Jeśli prześledzić wypowiedzi Merkel na temat imigracji i wielokulturowego modelu społeczeństwa, łatwo można zauważyć, że w wielu miejscach zaprzecza sama sobie. Do tego dochodzi rozdźwięk między tym, co przywódczyni Niemiec mówi, a tym, co robi.
„Multi-kulti jest martwe”
W Poczdamie na spotkaniu z partyjną młodzieżówką CDU w 2010 roku Angela Merkel ogłosiła śmierć społeczeństwa wielokulturowego. I otwarcie przyznała, że model ten „zawiódł absolutnie”. Przekonywała, że imigracji zupełnie nie da się wyeliminować, że Niemcy potrzebują specjalistów oraz że dotychczas od imigrantów wymagano zbyt mało.
Angela Merkel chciała wymagać więcej. Można było podejrzewać, że państwo niemieckie stanie się bardziej asertywne i postawi tamę roszczeniom imigrantów. W swoim przemówieniu za ówczesnym prezydentem RFN przekonywała, że „islam należy do Niemiec”. Świadczyć miał o tym chociażby przykład niemieckiego piłkarza tureckiego pochodzenia, Özila.
W tej wypowiedzi wyraźnie widać pewną sprzeczność. Problemy ze społeczeństwem wielokulturowym wzięły się przede wszystkim z tego, że wiele norm religijnych, obyczajowych i prawnych islamu wprost koliduje z wartościami demokracji liberalnej, standardami ochrony praw człowieka oraz szeroko rozumianą tradycją, zarówno tą chrześcijańską, jak i tą oświeceniową.
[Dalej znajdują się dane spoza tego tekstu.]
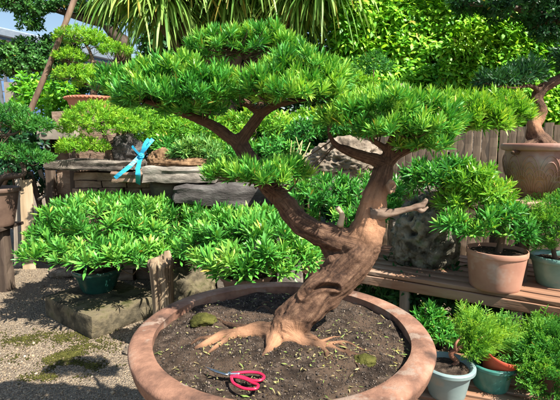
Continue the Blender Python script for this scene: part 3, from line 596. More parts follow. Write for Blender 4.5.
# cut wound at the neck of the trunk
wc = P(388, 186, 1.378); mb = MB(); mb.lathe([(.005, .0), (.015, .002), (.0175, .006), (.0175, .010), (.015, .013), (.011, .014), (.008, .0115), (.005, .006), (.002, .005)], (0, 0, 0), 28, 1, 1.3, .25); Rm = Vector((.25, -1, .1)).to_track_quat('Z', 'Y').to_matrix(); mb.v = [np.array([list(Rm @ Vector(x) + Vector(wc.tolist()) + Vector((.004, -.010, 0))) for x in mb.v[0]])]; link('pruning_scar', mb.mesh('pruning_scar'), M['scar'], bt)
pads = [
    ([lobe(224, 46, 1.68, 28, 14), lobe(256, 45, 1.70, 32, 16), lobe(286, 52, 1.66, 18, 11), lobe(208, 54, 1.68, 14, 9)], 1, .52),
    ([lobe(122, 84, 1.53, 25, 14), lobe(155, 80, 1.47, 32, 16), lobe(194, 82, 1.46, 34, 18), lobe(226, 92, 1.48, 20, 17), lobe(175, 97, 1.45, 44, 13), lobe(142, 97, 1.48, 26, 9), lobe(192, 108, 1.5, 30, 9), lobe(150, 102, 1.5, 24, 7)], 2, .47),
    ([lobe(300, 74, 1.44, 34, 19), lobe(324, 81, 1.44, 22, 17), lobe(270, 86, 1.40, 27, 16), lobe(300, 94, 1.42, 42, 10), lobe(341, 78, 1.48, 8, 9), lobe(328, 94, 1.46, 18, 8)], 3, .54),
    ([lobe(228, 174, 1.42, 24, 11), lobe(260, 176, 1.38, 30, 11), lobe(288, 171, 1.42, 18, 10)], 4, .55),
    ([lobe(346, 117, 1.38, 24, 17), lobe(386, 108, 1.38, 38, 17), lobe(422, 117, 1.4, 32, 19), lobe(396, 128, 1.36, 50, 12), lobe(444, 124, 1.45, 18, 15), lobe(424, 143, 1.38, 26, 9)], 5, .6),
    ([lobe(472, 113, 1.54, 28, 14), lobe(498, 110, 1.57, 26, 13), lobe(517, 113, 1.6, 13, 9), lobe(485, 124, 1.55, 30, 8)], 6, .52),
]
srcs = np.vstack([crom(t[0], 6) for t in tubes[3:12]])
for lb, sd, t0 in pads:
    pd, Cc = pod_pad('foliage_pad', lb, .0185, .037, .0051, M['podyel'] if sd == 6 else M['pod'], bt, t0, .22, 18, -.42, sd, .5, (3, 66), 12, .06, .62, .34, gap=(16, -.28), lvar=.32)
    twig_mesh('twigs', srcs, Cc, M['twig'], pd, 95, .0028)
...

Multi-kulti nie może się udać, bo islam ze swoim szariatem, opresyjnością wobec kobiet i dzieci, myśleniem w kategoriach religijnych o sprawach społeczno – politycznych nie pasuje do wzorców niemieckiej demokracji. Multikulturalizm się nie udał, ponieważ islamscy imigranci nie chcą budować społeczeństwa wielokulturowego, wolą żyć w swoich gettach, tworząc równoległe społeczeństwo. Nie przeszkadza to Angeli Merkel jednocześnie zgodzić się z twierdzeniem, że islam jest częścią Niemiec, przywołując niereprezentatywny dla islamskich migrantów przykład zintegrowanego piłkarza.